La question de la prise du pouvoir ? C’est pour Massiah « la plus compliquée de la stratégie », qui suppose la prise en compte de plusieurs dimensions :

1) « la transformation sociale passe par la nécessité, à un moment donné, de remettre en cause le pouvoir d’une classe dominante » ;

2)« les élections sont rarement le moyen de la transformation sociale », tout en jouant « un rôle démocratique certain » ; mais

3) « prendre le pouvoir, pour quoi faire ? prendre le pouvoir, comment ? » Ici, difficile aujourd’hui de faire l’impasse sur la critique libertaire des mécanismes de monopolisation du pouvoir par les élites révolutionnaires elles-mêmes. Or, rappelle Massiah, « l’opposition frontale conduit trop souvent à se confondre avec l’adversaire, à adopter ses méthodes pour “gagner” ». Cela ne condamne pas, selon lui, la forme parti, mais nous oblige à « en définir de nouvelles modalités ».
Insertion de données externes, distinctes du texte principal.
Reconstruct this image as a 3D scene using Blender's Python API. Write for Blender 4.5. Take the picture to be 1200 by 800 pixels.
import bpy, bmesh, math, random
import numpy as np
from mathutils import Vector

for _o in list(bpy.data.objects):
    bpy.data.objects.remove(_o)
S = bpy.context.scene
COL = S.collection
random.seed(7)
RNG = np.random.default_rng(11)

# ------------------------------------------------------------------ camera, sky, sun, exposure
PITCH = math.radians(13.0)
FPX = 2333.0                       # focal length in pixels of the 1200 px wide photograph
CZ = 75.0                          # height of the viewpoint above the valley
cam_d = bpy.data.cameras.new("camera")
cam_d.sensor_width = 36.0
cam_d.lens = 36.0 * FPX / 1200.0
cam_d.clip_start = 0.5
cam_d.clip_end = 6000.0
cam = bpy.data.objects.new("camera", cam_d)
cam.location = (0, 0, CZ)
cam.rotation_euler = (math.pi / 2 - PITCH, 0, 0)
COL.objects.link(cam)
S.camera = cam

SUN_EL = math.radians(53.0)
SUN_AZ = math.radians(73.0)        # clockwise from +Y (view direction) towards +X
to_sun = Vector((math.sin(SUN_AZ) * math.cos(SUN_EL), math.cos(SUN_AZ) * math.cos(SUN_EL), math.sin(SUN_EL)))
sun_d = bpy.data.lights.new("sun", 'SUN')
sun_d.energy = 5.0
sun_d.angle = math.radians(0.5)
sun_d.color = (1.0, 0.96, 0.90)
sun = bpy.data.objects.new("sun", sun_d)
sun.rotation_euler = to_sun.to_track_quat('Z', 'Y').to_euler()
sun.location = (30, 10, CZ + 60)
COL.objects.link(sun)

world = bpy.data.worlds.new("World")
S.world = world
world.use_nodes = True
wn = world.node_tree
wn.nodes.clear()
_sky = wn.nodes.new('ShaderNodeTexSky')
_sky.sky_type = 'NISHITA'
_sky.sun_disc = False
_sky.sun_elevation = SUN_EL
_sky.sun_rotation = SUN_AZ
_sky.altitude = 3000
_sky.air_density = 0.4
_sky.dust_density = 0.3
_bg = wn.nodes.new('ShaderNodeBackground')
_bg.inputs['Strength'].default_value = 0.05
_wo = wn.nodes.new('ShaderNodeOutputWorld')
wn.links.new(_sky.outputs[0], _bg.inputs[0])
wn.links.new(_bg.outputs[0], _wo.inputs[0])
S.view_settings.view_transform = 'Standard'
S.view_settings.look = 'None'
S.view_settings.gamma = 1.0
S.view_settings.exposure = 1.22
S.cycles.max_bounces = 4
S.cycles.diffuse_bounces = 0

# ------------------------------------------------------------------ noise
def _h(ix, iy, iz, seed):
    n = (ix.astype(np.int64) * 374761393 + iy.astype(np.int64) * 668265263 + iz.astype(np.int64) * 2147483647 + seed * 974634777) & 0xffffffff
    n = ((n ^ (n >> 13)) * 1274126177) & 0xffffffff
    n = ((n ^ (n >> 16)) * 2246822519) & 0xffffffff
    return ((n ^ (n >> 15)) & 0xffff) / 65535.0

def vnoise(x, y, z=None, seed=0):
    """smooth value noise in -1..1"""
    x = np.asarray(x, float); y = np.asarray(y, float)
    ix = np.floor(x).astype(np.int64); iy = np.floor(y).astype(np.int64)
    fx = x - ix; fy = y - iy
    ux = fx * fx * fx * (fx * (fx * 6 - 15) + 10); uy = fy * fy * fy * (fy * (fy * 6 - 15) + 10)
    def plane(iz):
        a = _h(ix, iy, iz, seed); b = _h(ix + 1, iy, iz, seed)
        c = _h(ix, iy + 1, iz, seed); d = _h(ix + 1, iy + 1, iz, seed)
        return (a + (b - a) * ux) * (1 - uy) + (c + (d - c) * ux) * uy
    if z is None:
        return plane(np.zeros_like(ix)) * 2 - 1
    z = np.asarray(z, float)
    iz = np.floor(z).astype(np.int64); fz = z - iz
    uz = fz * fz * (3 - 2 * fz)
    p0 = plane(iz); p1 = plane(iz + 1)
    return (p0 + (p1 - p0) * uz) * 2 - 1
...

Réforme et révolution ? Pas d’autoroute de la politique radicale, non plus, dans ce cas : « il faut de fait différencier l’idée de réformes de celle de réformisme, c’est-à-dire d’une démarche gradualiste induisant l’idée qu’il serait possible de sortir du capitalisme sans rupture ». Cette dissociation ouvrirait de manière pragmatique une « intime liaison entre réformes et révolution ».

Nous avons encore beaucoup à apprendre du mouvement altermondialiste émergent et tâtonnant. Ne nous précipitons pas trop vite à lui faire la leçon à partir de tel ou tel catéchisme.

Philippe Corcuff

Gustave Massiah, Une stratégie altermondialiste, La Découverte, 324 pages, 18,50 euros.